Now, Microsoft gets a tax notice

Last Updated: Wed, Apr 24, 2013 04:55 hrs

After IBM India and Nokia, it's now the turn of Microsoft to receive a demand notice from the income tax (I-T) department on valuation of transactions with its parent company. The company has challenged the notice.

"Microsoft complies with the tax laws in each jurisdiction in which we operate. We are seeking relief against the transfer pricing adjustments through the appropriate appellate forums," a Microsoft spokesperson told Business Standard.

The company, however, refused to provide any further information, saying the matter was subjudice.

While an I-T department spokesperson declined to comment, the Director-General of International Taxation could not be reached for her reaction since she was travelling abroad.

However, another I-T department official said all transfer pricing notices were issued by January 30, including the one to Microsoft, and no fresh demand has been raised after that.

The I-T department has reportedly sought details from Microsoft of its income from Indian operations for four years beginning 2005-06. It has reportedly questioned the profits attributed by the US-based parent Microsoft Corporation to its research and development centres in India.

"We are hopeful that the Rangachary committee recommendations on R&D Centres and Safe Harbours will help facilitate resolutions to TP (transfer pricing) litigations in the IT industry," Microsoft said.

The Rangachary committee was set up by the government last year to address issues such as approach to taxation of development centres, tax treatment of onsite services' of domestic software firms and those related to finalising safe harbour provisions.

A transfer pricing case is one where the assessing officers disputes the price paid by the Indian unit to its parent company, which means lower foreign inflows into the country and subsequently lesser tax.

Earlier, the I-T department had issued a tax notice of Rs 1,090 crore against IBM India for the assessment year 2008-09 on tax liability, after finding that the company had not maintained separate books of account for the income it earned from its units located in special economic zones and Software Technology Parks of India zones.

The company first challenged that before the Income Tax Appellate Tribunal and then before the Supreme Court.

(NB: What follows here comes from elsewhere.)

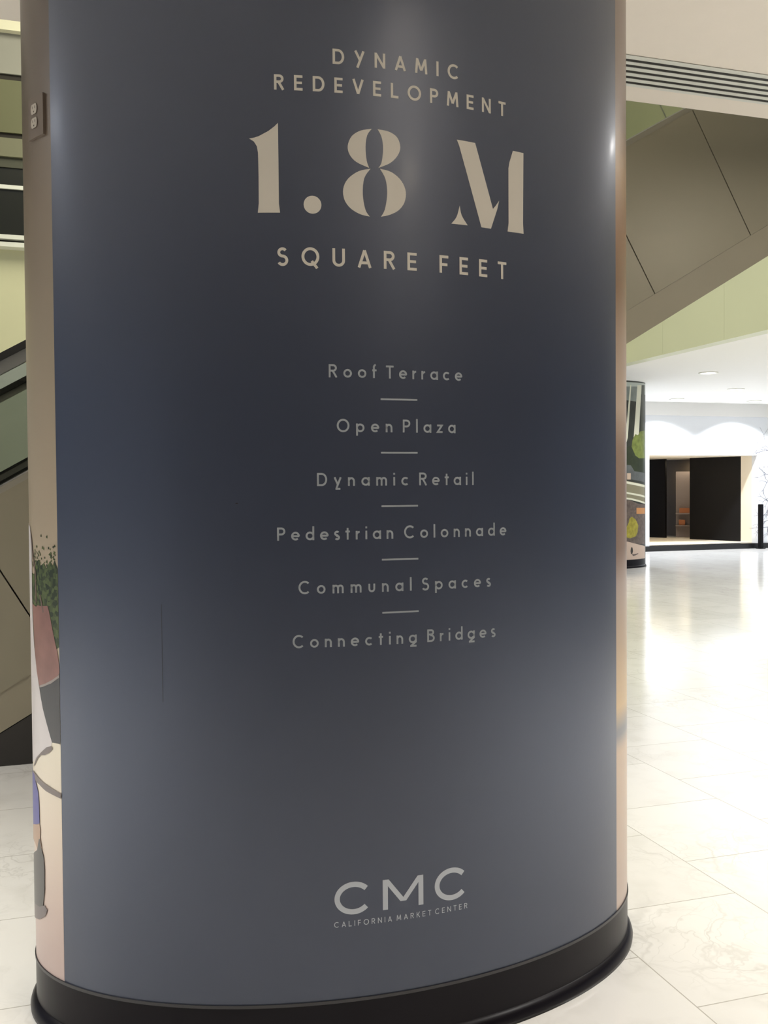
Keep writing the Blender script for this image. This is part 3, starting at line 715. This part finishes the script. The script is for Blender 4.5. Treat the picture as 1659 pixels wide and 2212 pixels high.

The SC in a recent ruling restrained the I-T department from doing any further recovery of tax from the company, and referred the matter back to the Tribunal. In March, Nokia was served an I-T notice, demanding Rs 2,000 crore for alleged evasion of taxes in its business transactions in the country.

Shell, Cadbury, Vodafone Capgemini and Hewlett-Packard are some of the companies, which have received tax notices from various departments in the recent past.